> [COLLECTED DATA]:
◇ ◇ ◇ ◇

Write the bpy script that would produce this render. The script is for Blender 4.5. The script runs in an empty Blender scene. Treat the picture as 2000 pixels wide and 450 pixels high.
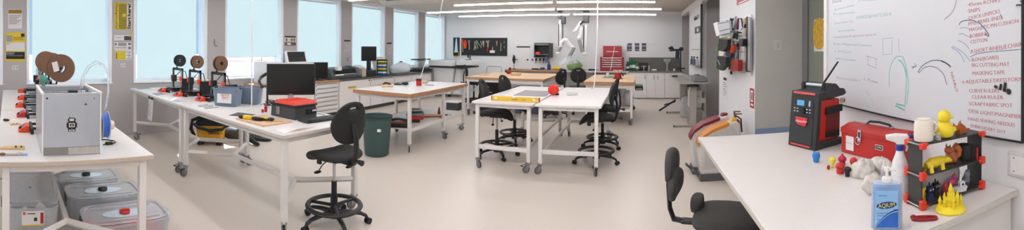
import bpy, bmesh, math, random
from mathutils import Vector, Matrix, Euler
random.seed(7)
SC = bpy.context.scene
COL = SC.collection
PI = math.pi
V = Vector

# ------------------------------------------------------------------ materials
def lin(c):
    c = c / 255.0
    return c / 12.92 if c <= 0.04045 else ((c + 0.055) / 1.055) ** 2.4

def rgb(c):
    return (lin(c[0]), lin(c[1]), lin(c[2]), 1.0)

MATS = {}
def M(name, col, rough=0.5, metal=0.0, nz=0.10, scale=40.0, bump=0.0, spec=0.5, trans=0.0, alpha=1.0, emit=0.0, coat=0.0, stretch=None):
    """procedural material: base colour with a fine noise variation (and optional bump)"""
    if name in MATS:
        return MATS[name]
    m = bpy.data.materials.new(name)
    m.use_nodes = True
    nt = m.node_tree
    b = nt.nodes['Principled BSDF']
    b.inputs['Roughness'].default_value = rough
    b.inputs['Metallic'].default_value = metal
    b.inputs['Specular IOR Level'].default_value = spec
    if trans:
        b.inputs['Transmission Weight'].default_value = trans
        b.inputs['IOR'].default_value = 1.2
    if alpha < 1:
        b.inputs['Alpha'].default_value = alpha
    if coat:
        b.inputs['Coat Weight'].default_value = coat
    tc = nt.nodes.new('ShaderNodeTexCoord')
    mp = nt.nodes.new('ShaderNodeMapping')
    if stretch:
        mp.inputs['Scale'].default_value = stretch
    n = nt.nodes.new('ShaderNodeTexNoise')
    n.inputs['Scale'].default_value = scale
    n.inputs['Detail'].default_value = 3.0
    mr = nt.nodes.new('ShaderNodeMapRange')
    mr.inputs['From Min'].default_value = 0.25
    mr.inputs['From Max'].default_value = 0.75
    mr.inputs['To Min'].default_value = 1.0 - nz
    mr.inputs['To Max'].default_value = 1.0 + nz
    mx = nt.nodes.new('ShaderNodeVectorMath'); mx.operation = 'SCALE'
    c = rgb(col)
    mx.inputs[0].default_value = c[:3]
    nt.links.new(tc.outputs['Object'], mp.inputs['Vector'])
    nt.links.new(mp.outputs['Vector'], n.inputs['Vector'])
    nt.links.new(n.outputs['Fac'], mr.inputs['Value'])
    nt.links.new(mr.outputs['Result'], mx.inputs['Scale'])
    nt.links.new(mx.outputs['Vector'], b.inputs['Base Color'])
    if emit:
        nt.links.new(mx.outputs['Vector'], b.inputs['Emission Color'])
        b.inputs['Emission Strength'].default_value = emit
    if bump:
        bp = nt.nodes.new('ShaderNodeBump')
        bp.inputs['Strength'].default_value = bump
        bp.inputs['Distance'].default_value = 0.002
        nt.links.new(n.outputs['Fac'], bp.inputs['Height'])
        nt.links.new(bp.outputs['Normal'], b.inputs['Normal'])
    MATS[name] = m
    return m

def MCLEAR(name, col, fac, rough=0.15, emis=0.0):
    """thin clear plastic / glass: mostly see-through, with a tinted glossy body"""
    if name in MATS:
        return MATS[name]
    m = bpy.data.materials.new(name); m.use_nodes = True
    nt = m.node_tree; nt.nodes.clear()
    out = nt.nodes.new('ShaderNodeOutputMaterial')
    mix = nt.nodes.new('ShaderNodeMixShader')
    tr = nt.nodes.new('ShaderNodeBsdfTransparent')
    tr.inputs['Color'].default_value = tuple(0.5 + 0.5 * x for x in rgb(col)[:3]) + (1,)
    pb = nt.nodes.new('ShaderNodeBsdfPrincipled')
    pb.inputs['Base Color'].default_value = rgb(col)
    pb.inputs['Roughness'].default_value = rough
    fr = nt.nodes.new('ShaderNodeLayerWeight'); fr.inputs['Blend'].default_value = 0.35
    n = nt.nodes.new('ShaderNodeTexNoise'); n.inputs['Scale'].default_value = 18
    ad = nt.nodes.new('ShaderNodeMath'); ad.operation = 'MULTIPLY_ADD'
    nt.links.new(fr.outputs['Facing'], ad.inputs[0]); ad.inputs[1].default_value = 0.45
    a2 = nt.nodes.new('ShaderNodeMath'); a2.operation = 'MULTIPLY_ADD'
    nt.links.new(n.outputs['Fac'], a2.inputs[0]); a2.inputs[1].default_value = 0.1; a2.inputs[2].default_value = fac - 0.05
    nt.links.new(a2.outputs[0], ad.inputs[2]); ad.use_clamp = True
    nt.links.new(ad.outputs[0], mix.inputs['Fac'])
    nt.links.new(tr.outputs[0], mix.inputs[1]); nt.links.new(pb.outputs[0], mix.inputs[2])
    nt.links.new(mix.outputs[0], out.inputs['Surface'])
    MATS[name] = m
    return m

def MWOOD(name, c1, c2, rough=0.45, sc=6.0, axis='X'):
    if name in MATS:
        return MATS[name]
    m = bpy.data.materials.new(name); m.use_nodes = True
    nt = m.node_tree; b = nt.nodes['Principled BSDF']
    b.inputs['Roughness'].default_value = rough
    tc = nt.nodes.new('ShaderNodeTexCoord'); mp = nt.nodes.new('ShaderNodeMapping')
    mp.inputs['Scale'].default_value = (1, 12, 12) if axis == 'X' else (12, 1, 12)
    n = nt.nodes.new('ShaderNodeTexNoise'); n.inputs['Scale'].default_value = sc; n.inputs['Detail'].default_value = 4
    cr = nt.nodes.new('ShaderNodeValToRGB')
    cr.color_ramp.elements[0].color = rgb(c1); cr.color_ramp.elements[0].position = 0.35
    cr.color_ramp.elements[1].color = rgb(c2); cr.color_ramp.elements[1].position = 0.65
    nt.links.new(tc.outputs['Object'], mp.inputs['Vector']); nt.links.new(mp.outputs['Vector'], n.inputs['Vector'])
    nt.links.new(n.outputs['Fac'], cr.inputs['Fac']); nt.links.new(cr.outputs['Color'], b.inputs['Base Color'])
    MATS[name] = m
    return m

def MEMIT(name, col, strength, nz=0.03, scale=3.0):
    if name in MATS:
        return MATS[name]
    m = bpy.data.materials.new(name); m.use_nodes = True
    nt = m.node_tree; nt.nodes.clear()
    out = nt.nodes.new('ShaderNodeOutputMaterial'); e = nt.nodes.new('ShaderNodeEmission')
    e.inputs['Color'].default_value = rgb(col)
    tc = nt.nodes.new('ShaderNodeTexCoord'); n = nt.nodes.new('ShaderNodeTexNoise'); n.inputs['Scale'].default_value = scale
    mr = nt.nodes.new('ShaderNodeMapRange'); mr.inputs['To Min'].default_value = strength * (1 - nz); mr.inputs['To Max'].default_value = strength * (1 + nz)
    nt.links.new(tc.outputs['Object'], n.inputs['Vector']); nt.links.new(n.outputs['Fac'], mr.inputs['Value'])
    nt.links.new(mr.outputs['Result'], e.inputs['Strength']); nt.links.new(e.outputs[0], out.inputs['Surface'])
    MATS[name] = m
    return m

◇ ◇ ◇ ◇

> [EXERCISE INSTRUCTIONS]: Omit the pictures and give the material again, exactly and in full.

> [SOLUTION TO THE PROBLEM]:
Write the bpy script that would produce this render. The script is for Blender 4.5. The script runs in an empty Blender scene. Treat the picture as 2000 pixels wide and 450 pixels high.
import bpy, bmesh, math, random
from mathutils import Vector, Matrix, Euler
random.seed(7)
SC = bpy.context.scene
COL = SC.collection
PI = math.pi
V = Vector

# ------------------------------------------------------------------ materials
def lin(c):
    c = c / 255.0
    return c / 12.92 if c <= 0.04045 else ((c + 0.055) / 1.055) ** 2.4

def rgb(c):
    return (lin(c[0]), lin(c[1]), lin(c[2]), 1.0)

MATS = {}
def M(name, col, rough=0.5, metal=0.0, nz=0.10, scale=40.0, bump=0.0, spec=0.5, trans=0.0, alpha=1.0, emit=0.0, coat=0.0, stretch=None):
    """procedural material: base colour with a fine noise variation (and optional bump)"""
    if name in MATS:
        return MATS[name]
    m = bpy.data.materials.new(name)
    m.use_nodes = True
    nt = m.node_tree
    b = nt.nodes['Principled BSDF']
    b.inputs['Roughness'].default_value = rough
    b.inputs['Metallic'].default_value = metal
    b.inputs['Specular IOR Level'].default_value = spec
    if trans:
        b.inputs['Transmission Weight'].default_value = trans
        b.inputs['IOR'].default_value = 1.2
    if alpha < 1:
        b.inputs['Alpha'].default_value = alpha
    if coat:
        b.inputs['Coat Weight'].default_value = coat
    tc = nt.nodes.new('ShaderNodeTexCoord')
    mp = nt.nodes.new('ShaderNodeMapping')
    if stretch:
        mp.inputs['Scale'].default_value = stretch
    n = nt.nodes.new('ShaderNodeTexNoise')
    n.inputs['Scale'].default_value = scale
    n.inputs['Detail'].default_value = 3.0
    mr = nt.nodes.new('ShaderNodeMapRange')
    mr.inputs['From Min'].default_value = 0.25
    mr.inputs['From Max'].default_value = 0.75
    mr.inputs['To Min'].default_value = 1.0 - nz
    mr.inputs['To Max'].default_value = 1.0 + nz
    mx = nt.nodes.new('ShaderNodeVectorMath'); mx.operation = 'SCALE'
    c = rgb(col)
    mx.inputs[0].default_value = c[:3]
    nt.links.new(tc.outputs['Object'], mp.inputs['Vector'])
    nt.links.new(mp.outputs['Vector'], n.inputs['Vector'])
    nt.links.new(n.outputs['Fac'], mr.inputs['Value'])
    nt.links.new(mr.outputs['Result'], mx.inputs['Scale'])
    nt.links.new(mx.outputs['Vector'], b.inputs['Base Color'])
    if emit:
        nt.links.new(mx.outputs['Vector'], b.inputs['Emission Color'])
        b.inputs['Emission Strength'].default_value = emit
    if bump:
        bp = nt.nodes.new('ShaderNodeBump')
        bp.inputs['Strength'].default_value = bump
        bp.inputs['Distance'].default_value = 0.002
        nt.links.new(n.outputs['Fac'], bp.inputs['Height'])
        nt.links.new(bp.outputs['Normal'], b.inputs['Normal'])
    MATS[name] = m
    return m

def MCLEAR(name, col, fac, rough=0.15, emis=0.0):
    """thin clear plastic / glass: mostly see-through, with a tinted glossy body"""
    if name in MATS:
        return MATS[name]
    m = bpy.data.materials.new(name); m.use_nodes = True
    nt = m.node_tree; nt.nodes.clear()
    out = nt.nodes.new('ShaderNodeOutputMaterial')
    mix = nt.nodes.new('ShaderNodeMixShader')
    tr = nt.nodes.new('ShaderNodeBsdfTransparent')
    tr.inputs['Color'].default_value = tuple(0.5 + 0.5 * x for x in rgb(col)[:3]) + (1,)
    pb = nt.nodes.new('ShaderNodeBsdfPrincipled')
    pb.inputs['Base Color'].default_value = rgb(col)
    pb.inputs['Roughness'].default_value = rough
    fr = nt.nodes.new('ShaderNodeLayerWeight'); fr.inputs['Blend'].default_value = 0.35
    n = nt.nodes.new('ShaderNodeTexNoise'); n.inputs['Scale'].default_value = 18
    ad = nt.nodes.new('ShaderNodeMath'); ad.operation = 'MULTIPLY_ADD'
    nt.links.new(fr.outputs['Facing'], ad.inputs[0]); ad.inputs[1].default_value = 0.45
    a2 = nt.nodes.new('ShaderNodeMath'); a2.operation = 'MULTIPLY_ADD'
    nt.links.new(n.outputs['Fac'], a2.inputs[0]); a2.inputs[1].default_value = 0.1; a2.inputs[2].default_value = fac - 0.05
    nt.links.new(a2.outputs[0], ad.inputs[2]); ad.use_clamp = True
    nt.links.new(ad.outputs[0], mix.inputs['Fac'])
    nt.links.new(tr.outputs[0], mix.inputs[1]); nt.links.new(pb.outputs[0], mix.inputs[2])
    nt.links.new(mix.outputs[0], out.inputs['Surface'])
    MATS[name] = m
    return m

def MWOOD(name, c1, c2, rough=0.45, sc=6.0, axis='X'):
    if name in MATS:
        return MATS[name]
    m = bpy.data.materials.new(name); m.use_nodes = True
    nt = m.node_tree; b = nt.nodes['Principled BSDF']
    b.inputs['Roughness'].default_value = rough
    tc = nt.nodes.new('ShaderNodeTexCoord'); mp = nt.nodes.new('ShaderNodeMapping')
    mp.inputs['Scale'].default_value = (1, 12, 12) if axis == 'X' else (12, 1, 12)
    n = nt.nodes.new('ShaderNodeTexNoise'); n.inputs['Scale'].default_value = sc; n.inputs['Detail'].default_value = 4
    cr = nt.nodes.new('ShaderNodeValToRGB')
    cr.color_ramp.elements[0].color = rgb(c1); cr.color_ramp.elements[0].position = 0.35
    cr.color_ramp.elements[1].color = rgb(c2); cr.color_ramp.elements[1].position = 0.65
    nt.links.new(tc.outputs['Object'], mp.inputs['Vector']); nt.links.new(mp.outputs['Vector'], n.inputs['Vector'])
    nt.links.new(n.outputs['Fac'], cr.inputs['Fac']); nt.links.new(cr.outputs['Color'], b.inputs['Base Color'])
    MATS[name] = m
    return m

def MEMIT(name, col, strength, nz=0.03, scale=3.0):
    if name in MATS:
        return MATS[name]
    m = bpy.data.materials.new(name); m.use_nodes = True
    nt = m.node_tree; nt.nodes.clear()
    out = nt.nodes.new('ShaderNodeOutputMaterial'); e = nt.nodes.new('ShaderNodeEmission')
    e.inputs['Color'].default_value = rgb(col)
    tc = nt.nodes.new('ShaderNodeTexCoord'); n = nt.nodes.new('ShaderNodeTexNoise'); n.inputs['Scale'].default_value = scale
    mr = nt.nodes.new('ShaderNodeMapRange'); mr.inputs['To Min'].default_value = strength * (1 - nz); mr.inputs['To Max'].default_value = strength * (1 + nz)
    nt.links.new(tc.outputs['Object'], n.inputs['Vector']); nt.links.new(n.outputs['Fac'], mr.inputs['Value'])
    nt.links.new(mr.outputs['Result'], e.inputs['Strength']); nt.links.new(e.outputs[0], out.inputs['Surface'])
    MATS[name] = m
    return m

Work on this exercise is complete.